In the near-term, gold and silver could likely continue their current trend. The volatility creates mini-rallies a few times a week, but commercial hedgers – the banks – short the prices like gravity to bone. Rumors are that institutional investors are looking to get back into gold, and, while the trading range for gold – in the event there is no major liquidity crisis in the markets – sits between $1500 and $1850, it could be a very convincing move up.
Platinum and silver represent the top two best performing precious metals year-to-date. Two other commodities SV follows, copper and sugar, have followed different patterns from each other. Year-to-date, copper is up 6%, locking-in the 14th best performing commodity according to finviz.com.
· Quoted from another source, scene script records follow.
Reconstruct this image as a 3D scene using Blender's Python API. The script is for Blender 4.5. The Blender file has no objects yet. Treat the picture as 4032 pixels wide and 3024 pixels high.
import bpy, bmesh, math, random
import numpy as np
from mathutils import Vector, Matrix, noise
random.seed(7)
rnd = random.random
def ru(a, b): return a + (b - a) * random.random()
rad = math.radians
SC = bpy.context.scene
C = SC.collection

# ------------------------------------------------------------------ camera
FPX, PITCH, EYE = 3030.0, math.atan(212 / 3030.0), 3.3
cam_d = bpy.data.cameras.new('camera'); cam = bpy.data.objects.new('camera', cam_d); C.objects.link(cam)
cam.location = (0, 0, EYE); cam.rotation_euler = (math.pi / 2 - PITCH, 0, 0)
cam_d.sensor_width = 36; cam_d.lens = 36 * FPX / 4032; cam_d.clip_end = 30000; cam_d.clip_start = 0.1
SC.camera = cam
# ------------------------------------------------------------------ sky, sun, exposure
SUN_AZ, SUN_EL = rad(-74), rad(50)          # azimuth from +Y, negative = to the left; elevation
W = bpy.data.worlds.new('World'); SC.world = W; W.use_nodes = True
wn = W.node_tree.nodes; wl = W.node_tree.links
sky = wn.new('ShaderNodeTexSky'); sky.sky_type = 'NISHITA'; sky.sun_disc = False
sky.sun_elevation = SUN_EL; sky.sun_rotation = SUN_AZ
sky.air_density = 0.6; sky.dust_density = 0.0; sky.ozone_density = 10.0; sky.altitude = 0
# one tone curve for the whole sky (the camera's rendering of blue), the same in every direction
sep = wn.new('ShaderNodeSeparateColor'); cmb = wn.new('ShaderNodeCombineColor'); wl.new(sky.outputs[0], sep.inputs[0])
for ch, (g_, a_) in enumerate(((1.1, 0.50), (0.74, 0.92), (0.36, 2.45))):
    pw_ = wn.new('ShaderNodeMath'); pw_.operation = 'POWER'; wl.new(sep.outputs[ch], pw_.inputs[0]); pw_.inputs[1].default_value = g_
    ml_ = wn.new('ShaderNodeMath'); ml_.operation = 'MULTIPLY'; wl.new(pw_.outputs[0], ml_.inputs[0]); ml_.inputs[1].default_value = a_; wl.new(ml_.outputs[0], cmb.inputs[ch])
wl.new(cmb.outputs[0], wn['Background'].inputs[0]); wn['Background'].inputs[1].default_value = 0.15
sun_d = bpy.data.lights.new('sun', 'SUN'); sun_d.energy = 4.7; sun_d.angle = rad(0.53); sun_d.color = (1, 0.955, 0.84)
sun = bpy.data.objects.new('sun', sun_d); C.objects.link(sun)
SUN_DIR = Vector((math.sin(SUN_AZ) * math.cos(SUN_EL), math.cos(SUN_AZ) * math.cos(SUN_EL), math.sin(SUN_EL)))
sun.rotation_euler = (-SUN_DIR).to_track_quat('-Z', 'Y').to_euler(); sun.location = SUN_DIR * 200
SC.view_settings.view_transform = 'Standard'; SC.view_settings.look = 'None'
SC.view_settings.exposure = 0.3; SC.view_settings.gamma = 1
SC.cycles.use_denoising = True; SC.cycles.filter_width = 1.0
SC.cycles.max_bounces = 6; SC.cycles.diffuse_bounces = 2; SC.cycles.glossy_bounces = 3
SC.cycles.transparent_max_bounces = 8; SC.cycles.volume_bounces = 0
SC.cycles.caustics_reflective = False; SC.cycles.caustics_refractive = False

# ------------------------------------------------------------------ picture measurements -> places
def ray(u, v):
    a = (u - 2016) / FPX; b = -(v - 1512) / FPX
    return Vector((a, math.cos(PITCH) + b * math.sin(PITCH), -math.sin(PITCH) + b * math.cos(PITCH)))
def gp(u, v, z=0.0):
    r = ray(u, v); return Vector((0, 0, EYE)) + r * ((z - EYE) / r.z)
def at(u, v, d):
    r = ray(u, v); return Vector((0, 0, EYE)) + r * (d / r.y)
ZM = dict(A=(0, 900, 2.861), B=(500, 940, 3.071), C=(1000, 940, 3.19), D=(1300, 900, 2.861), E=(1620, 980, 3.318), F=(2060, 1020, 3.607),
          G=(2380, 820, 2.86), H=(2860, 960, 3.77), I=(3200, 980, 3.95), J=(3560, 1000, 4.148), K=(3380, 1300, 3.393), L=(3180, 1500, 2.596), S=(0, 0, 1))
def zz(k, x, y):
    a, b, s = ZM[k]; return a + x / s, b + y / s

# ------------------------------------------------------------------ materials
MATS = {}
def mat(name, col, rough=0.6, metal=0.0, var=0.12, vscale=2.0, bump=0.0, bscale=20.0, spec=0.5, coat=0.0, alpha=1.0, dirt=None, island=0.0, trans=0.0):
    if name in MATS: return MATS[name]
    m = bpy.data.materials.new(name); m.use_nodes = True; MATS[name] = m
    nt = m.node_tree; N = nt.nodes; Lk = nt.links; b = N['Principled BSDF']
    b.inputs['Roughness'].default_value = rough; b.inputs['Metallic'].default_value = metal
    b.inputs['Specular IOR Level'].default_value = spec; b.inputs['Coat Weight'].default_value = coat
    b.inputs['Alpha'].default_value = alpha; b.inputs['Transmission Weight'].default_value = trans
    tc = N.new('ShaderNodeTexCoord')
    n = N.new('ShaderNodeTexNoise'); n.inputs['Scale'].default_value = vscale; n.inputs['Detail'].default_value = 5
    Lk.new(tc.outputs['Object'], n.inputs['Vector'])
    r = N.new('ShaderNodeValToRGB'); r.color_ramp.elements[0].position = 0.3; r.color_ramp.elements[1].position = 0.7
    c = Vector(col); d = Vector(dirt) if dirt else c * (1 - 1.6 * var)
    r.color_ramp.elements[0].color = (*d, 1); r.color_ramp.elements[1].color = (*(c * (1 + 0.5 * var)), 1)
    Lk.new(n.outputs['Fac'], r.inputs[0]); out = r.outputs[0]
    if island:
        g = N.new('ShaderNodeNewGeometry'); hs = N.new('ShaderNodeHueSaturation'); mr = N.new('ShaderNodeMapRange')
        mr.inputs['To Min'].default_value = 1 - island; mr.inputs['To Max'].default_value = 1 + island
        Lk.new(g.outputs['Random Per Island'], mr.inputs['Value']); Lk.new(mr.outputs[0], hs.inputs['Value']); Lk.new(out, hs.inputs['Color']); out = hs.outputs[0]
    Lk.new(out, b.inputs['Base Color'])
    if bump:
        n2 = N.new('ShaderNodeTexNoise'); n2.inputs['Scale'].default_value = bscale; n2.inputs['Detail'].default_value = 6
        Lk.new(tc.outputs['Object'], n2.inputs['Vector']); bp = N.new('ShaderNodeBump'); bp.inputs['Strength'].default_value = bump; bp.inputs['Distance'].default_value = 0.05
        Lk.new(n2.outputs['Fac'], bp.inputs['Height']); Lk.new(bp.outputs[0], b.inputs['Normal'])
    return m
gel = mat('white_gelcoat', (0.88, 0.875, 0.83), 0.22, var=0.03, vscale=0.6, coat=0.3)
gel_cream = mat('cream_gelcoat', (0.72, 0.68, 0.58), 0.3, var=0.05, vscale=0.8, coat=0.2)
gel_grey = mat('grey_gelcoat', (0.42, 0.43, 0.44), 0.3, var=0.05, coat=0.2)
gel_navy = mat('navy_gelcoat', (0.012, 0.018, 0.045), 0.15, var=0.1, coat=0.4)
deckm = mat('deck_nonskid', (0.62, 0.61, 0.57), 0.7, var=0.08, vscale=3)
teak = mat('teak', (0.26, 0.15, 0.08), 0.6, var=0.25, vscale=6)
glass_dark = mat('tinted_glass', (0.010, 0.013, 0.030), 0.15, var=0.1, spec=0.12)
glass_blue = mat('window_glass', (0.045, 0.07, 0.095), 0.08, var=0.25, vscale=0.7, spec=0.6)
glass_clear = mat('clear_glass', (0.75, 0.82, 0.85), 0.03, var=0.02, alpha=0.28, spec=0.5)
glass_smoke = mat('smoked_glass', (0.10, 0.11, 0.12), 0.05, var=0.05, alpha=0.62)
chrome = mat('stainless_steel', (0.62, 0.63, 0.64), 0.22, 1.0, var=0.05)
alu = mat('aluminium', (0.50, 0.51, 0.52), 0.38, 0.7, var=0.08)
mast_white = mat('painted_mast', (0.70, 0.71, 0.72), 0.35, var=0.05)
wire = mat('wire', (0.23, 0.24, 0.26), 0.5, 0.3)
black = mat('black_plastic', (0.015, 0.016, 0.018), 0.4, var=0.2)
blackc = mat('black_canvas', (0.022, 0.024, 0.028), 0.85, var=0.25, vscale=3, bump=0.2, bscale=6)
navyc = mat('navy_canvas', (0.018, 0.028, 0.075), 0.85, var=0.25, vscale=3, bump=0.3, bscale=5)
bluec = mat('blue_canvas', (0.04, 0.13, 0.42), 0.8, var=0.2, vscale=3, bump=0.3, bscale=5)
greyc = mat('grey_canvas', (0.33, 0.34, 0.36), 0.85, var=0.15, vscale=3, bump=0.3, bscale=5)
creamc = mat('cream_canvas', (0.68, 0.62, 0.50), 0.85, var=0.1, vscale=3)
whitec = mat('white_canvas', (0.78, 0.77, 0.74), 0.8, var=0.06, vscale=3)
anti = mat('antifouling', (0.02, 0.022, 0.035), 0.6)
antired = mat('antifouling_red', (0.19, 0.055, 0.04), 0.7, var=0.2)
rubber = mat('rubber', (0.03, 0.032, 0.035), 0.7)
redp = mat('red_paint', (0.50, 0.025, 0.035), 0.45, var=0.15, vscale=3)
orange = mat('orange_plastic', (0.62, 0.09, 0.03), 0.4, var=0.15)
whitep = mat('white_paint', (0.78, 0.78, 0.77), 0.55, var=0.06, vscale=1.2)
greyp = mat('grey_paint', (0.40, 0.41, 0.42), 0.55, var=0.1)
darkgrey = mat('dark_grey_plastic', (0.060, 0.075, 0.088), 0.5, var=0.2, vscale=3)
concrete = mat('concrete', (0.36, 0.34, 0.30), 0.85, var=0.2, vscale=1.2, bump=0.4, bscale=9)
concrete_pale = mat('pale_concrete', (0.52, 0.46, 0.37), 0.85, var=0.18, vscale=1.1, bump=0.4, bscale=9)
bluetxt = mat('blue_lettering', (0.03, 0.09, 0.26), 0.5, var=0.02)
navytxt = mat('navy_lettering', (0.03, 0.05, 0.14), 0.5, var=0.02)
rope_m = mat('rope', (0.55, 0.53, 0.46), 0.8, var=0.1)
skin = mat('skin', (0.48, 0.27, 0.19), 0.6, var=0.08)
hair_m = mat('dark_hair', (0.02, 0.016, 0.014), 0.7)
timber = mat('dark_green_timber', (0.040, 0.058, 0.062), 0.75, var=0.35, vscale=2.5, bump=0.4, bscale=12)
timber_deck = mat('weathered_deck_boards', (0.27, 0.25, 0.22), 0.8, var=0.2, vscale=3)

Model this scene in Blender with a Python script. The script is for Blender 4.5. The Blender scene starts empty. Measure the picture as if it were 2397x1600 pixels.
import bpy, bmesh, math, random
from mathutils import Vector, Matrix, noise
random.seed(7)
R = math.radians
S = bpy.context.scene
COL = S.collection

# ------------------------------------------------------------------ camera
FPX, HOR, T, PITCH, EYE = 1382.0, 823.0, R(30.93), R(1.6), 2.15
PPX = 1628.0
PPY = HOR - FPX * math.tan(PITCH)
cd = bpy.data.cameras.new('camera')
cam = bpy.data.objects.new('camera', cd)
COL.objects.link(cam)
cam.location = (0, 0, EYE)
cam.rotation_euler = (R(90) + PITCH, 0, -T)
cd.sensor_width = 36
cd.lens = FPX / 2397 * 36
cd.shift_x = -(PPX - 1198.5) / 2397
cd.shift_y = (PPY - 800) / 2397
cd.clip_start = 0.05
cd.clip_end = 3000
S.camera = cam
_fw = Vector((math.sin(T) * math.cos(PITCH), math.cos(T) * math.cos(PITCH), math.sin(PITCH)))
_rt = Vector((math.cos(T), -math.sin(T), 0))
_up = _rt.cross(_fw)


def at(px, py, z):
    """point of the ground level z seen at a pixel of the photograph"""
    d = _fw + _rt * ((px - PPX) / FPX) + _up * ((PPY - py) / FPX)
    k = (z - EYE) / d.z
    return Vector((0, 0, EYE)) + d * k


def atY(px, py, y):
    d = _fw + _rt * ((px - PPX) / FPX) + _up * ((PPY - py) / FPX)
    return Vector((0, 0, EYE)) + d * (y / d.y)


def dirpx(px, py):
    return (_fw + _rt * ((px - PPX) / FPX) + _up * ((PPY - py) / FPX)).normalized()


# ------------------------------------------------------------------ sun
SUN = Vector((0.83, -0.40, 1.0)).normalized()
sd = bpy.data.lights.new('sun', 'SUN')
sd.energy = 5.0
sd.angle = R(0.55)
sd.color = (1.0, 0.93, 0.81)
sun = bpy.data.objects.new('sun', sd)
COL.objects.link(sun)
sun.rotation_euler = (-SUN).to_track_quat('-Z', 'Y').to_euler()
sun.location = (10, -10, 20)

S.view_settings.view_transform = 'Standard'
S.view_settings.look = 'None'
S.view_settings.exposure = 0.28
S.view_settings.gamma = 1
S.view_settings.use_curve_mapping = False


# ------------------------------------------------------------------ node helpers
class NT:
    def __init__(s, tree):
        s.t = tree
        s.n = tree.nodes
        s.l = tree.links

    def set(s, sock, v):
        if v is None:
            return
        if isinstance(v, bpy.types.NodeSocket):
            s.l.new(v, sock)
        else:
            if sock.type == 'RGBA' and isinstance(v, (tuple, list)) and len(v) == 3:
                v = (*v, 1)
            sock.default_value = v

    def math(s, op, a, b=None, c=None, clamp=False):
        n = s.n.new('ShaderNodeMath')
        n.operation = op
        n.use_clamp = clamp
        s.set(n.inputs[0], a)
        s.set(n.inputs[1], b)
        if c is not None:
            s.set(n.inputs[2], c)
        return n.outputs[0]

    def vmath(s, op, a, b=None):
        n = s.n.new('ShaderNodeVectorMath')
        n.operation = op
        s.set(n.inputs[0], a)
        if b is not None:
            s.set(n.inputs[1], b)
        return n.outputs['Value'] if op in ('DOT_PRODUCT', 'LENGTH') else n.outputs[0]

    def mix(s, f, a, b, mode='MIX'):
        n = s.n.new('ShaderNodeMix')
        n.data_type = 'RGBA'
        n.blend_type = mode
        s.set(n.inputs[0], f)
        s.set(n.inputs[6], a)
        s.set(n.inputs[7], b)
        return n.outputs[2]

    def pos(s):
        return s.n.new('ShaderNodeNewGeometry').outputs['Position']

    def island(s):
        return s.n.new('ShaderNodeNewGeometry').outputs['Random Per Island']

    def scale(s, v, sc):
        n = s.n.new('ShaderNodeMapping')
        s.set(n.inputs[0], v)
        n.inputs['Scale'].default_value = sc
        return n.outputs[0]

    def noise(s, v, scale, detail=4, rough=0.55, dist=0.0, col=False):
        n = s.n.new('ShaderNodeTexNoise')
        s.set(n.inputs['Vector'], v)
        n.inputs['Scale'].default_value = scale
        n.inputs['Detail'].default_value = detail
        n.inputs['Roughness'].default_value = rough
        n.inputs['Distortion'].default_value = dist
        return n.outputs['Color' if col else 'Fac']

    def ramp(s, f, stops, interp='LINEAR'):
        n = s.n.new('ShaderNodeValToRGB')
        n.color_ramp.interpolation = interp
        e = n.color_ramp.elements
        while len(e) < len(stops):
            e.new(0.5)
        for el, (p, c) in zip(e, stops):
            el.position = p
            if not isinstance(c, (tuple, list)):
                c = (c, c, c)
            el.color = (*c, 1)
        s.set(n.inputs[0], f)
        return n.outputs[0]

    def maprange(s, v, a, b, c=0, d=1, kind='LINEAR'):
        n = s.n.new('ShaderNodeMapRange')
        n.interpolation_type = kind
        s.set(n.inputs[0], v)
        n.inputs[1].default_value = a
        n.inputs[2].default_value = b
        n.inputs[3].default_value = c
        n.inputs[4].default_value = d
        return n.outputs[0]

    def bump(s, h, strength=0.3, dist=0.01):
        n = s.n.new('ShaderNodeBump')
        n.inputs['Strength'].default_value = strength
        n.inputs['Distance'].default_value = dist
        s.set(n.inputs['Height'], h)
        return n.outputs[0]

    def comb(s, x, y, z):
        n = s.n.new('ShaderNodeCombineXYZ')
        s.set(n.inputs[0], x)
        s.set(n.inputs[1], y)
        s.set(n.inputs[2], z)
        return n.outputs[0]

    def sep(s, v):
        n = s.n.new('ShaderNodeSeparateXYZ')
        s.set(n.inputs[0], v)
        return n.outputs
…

Sugar, on the other hand, is down quite a bit; that is, 5.6% on the year, a marginal loss. SV still recommends that readers stock up on sugar packets found at local locations for transnational coffee-shops. For every dollar spent, pick up at least one packet. The more aggressive can certainly take more.
Of course, our handlers at mainstream media outlets, who speak to us through puppet pundits, wouldn’t dare advise us to partake in an activity such as stockpiling sugar obtained in a questionable manner from brand name coffee shops (and not the mom-and-pop joints, because these are essential to the health of our economic neighborhoods). But their owners are bringing it to just that.
Metals remain quiet, and the velocity is down. Volumes in the futures are relatively low and the bullion world probably is missing velocity. Not many trades made, no new buyers, no new sellers.
Once this trading range is broken out of, which could persist throughout 2012, this will surely change.